Jénifer Martin (+19)

Île-Perrot

Je ne suis pas née ici,

C’est pourquoi je m’étonne toujours d’entendre bienvenue quand je réponds merci. Que je m’étonne quand je croise cet homme qui court le long de l’école Paul Gérin Lajoie par moins vingt degrés. Sa barbe est pleine de neige, tout comme ses sourcils et son souffle fait une belle vapeur blanche et dense qui me rappelle la brume du grand nord. Moi je marche prudemment en face de lui, emmitouflée dans mon manteau d’hiver. Je manque de tomber pleins de fois quand lui se meut avec autant d’aisance qu’un patineur artistique. On finit par se croiser et malgré le temps, malgré l’effort de sa course matinale, il me salue.

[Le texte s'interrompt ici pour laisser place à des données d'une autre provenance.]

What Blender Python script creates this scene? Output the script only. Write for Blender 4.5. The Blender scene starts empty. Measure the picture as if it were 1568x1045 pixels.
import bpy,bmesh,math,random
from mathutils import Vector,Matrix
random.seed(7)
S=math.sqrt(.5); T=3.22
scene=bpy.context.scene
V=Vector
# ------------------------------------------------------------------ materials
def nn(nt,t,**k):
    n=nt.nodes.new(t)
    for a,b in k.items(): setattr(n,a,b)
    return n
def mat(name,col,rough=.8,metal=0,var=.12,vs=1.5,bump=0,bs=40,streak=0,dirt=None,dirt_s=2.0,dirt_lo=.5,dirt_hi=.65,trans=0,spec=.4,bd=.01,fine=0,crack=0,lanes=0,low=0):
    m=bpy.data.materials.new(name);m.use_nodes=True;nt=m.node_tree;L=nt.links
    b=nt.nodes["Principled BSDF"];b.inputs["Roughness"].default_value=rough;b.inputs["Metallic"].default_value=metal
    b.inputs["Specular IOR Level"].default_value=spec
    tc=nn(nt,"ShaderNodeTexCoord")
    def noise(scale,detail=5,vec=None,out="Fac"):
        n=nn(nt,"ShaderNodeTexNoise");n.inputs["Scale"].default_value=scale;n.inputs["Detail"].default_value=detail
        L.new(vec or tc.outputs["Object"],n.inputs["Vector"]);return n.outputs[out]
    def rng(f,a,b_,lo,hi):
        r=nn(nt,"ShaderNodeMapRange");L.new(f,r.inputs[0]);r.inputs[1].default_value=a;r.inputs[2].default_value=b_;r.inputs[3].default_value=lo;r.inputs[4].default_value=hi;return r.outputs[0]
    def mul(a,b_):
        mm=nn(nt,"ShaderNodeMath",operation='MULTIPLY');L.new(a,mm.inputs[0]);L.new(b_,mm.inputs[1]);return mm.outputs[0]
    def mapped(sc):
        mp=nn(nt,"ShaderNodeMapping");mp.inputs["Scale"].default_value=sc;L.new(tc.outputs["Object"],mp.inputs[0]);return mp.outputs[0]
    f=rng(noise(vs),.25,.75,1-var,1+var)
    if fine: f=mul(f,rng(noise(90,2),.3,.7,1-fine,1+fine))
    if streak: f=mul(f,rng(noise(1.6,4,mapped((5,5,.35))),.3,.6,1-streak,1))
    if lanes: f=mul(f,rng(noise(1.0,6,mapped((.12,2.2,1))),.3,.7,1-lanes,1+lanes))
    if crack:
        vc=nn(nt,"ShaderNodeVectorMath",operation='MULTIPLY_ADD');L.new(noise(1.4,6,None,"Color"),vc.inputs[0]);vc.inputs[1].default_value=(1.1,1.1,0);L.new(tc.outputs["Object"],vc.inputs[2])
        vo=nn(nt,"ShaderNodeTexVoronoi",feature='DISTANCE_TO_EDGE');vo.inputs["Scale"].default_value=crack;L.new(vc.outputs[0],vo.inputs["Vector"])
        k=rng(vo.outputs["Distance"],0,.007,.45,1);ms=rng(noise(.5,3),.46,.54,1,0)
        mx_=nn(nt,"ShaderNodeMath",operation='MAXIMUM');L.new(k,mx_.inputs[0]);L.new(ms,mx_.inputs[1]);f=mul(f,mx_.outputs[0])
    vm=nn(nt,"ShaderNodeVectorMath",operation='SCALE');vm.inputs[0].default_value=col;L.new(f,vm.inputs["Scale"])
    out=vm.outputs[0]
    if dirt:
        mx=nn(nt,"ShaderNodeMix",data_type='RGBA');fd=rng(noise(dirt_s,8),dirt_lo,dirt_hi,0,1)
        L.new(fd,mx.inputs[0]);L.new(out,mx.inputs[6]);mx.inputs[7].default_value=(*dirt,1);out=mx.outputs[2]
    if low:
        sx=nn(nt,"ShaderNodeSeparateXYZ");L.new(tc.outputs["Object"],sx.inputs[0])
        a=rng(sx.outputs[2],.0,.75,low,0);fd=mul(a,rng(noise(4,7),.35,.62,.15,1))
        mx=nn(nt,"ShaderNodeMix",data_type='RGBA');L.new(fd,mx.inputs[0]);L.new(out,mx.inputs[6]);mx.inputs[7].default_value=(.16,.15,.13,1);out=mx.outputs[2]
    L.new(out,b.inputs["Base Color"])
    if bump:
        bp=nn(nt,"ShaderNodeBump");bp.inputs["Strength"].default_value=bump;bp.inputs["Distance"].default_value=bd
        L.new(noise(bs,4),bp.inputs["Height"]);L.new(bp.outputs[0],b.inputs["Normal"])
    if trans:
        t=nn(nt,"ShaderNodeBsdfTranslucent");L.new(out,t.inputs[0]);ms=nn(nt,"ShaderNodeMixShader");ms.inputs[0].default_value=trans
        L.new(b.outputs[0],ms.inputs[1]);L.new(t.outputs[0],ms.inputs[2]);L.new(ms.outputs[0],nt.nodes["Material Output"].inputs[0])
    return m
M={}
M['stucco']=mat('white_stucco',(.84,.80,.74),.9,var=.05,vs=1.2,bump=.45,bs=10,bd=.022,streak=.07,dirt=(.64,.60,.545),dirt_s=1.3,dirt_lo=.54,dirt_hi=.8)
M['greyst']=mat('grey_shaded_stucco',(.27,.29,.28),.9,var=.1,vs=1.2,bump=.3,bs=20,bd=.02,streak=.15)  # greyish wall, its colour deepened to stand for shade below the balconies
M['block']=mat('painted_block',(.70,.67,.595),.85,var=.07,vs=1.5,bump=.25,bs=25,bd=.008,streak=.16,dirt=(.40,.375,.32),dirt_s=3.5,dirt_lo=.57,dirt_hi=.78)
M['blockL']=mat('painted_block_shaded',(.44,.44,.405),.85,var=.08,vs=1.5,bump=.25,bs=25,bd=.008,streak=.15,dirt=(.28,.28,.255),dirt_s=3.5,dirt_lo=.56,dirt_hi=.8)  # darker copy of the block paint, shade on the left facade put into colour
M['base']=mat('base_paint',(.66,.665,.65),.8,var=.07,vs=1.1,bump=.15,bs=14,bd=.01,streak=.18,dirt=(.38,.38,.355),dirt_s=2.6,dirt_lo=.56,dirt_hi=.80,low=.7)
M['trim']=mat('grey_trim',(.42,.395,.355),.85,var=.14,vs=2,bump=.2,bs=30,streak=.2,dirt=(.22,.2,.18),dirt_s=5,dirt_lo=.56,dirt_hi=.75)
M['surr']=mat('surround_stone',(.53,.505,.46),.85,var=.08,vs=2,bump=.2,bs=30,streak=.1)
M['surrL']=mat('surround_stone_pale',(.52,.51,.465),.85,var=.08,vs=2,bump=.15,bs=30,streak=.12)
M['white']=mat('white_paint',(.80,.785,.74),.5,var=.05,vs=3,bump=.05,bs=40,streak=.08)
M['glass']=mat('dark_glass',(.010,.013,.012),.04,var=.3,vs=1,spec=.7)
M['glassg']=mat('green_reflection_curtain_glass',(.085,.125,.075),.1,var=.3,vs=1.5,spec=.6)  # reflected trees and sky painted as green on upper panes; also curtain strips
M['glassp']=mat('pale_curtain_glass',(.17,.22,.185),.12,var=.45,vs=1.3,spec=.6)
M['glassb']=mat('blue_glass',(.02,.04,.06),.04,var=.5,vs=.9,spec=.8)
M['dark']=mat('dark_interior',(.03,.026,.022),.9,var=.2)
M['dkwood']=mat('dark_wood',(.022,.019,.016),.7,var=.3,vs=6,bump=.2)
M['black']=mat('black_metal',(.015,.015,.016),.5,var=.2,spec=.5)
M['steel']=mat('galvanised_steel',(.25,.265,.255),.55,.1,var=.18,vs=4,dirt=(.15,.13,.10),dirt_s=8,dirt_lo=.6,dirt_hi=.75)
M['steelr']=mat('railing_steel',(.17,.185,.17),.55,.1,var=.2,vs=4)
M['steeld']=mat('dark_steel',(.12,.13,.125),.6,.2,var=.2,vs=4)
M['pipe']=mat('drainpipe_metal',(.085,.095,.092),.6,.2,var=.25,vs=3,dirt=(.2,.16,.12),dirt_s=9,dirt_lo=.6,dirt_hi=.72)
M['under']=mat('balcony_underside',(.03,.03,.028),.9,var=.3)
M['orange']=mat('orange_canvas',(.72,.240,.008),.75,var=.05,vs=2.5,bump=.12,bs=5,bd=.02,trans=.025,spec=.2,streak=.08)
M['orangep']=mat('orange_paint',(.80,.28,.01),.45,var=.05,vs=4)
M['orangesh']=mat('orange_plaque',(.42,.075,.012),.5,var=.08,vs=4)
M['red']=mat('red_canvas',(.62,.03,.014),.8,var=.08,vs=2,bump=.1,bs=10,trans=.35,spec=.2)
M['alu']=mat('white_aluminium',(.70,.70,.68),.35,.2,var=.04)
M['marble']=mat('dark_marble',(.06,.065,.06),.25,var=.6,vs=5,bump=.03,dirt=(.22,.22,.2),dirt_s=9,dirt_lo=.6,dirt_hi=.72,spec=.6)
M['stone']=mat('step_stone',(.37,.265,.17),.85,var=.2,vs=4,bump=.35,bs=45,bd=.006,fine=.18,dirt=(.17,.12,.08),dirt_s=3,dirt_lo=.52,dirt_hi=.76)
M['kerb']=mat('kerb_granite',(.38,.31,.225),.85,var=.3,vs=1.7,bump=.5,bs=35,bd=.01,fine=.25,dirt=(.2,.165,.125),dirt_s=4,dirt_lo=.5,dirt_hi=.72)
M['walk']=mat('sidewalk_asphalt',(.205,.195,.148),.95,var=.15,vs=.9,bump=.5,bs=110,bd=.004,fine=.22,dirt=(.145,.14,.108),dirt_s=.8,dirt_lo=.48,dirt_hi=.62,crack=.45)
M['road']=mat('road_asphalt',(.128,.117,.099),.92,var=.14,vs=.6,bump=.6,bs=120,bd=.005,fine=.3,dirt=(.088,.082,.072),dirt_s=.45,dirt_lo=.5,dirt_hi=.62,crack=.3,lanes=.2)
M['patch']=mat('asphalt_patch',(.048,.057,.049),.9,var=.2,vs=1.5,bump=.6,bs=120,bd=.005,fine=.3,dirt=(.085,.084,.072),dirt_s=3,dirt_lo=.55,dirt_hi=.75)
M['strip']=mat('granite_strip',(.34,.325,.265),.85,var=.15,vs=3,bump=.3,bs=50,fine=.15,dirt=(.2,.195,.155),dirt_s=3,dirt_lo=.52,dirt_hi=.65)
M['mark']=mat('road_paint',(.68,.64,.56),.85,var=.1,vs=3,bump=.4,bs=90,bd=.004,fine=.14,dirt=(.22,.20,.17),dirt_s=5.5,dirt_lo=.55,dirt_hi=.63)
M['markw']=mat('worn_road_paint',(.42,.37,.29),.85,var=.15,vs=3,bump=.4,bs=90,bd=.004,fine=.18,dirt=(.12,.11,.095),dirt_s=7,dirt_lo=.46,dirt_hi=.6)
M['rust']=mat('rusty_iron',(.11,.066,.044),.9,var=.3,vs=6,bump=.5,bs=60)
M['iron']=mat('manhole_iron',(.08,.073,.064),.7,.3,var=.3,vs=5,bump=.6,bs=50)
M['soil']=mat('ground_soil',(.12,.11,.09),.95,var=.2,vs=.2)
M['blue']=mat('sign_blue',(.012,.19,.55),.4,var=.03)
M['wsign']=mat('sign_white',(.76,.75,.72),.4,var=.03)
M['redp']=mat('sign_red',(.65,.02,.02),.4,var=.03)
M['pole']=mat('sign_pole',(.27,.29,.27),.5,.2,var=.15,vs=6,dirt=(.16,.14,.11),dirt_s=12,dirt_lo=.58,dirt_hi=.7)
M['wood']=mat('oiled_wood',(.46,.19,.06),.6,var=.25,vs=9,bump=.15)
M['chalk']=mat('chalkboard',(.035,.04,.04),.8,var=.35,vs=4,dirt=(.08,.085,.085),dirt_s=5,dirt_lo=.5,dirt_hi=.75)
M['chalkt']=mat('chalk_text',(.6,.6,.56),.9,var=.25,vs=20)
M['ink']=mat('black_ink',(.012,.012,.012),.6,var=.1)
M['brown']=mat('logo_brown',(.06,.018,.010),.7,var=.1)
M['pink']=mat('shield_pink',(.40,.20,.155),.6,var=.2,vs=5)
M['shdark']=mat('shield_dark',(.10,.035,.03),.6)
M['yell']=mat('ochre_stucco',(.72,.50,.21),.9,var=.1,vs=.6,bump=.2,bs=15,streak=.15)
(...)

Je suis impressionnée.

Je ne suis pas née ici,

Pourtant quand je vais me balader dans la sixième avenue de mon île et que je vois mes voisins rire et partager une table ensemble dans leur jardin, ça me ramène dans ma province bien aimée. Une camarade de mon école me voit et m’interpelle pour me souhaiter une bonne promenade. La femme à ses côtés me sourit à grandes dents et j’aime la sympathie qui se dégage de ce simple échange. De même avec celui de cette gentille marchande de glace qui me rassure en me disant que ce n’est pas grave si ma carte ne passe pas et que je n’ai pas assez sur moi pour faire le compte. Je me promets alors de revenir encore plus souvent qu’avant pour la remercier car je la soupçonne d’avoir rajouté de sa poche le dollar manquant…

Je ne suis pas née ici,

Mais quand je me suis fait frapper par ce véhicule un jour d’été, je me suis vraiment sentie aidée et entourée bien que j’étais seule dans un pays qui est à des milliers de kilomètres de ma famille. Je revois encore cette femme se pencher sur moi avec un parapluie pour me faire de l’ombre et me tenir éveillée en attendant les premiers répondants. Je me revois aussi une semaine plus tard, assise à cette terrasse à discuter et rire avec ces deux couples, dont la femme au parapluie faisait partie. Je me sens soutenue et aidée comme si nous nous connaissions depuis longtemps, comme si je faisais partie de leur famille. Ça me réchauffe le coeur et celui de mes parents.

Je repasse encore parfois à ce croisement boulevard Cardinal léger et rue Boisé des chênes. Et même si j’ai un petit pincement au cœur car je revois l’accident, cela disparaît vite quand je repense à tout le reste.

Alors oui, je ne suis peut-être pas née ici. Mais je m’y sens chez moi.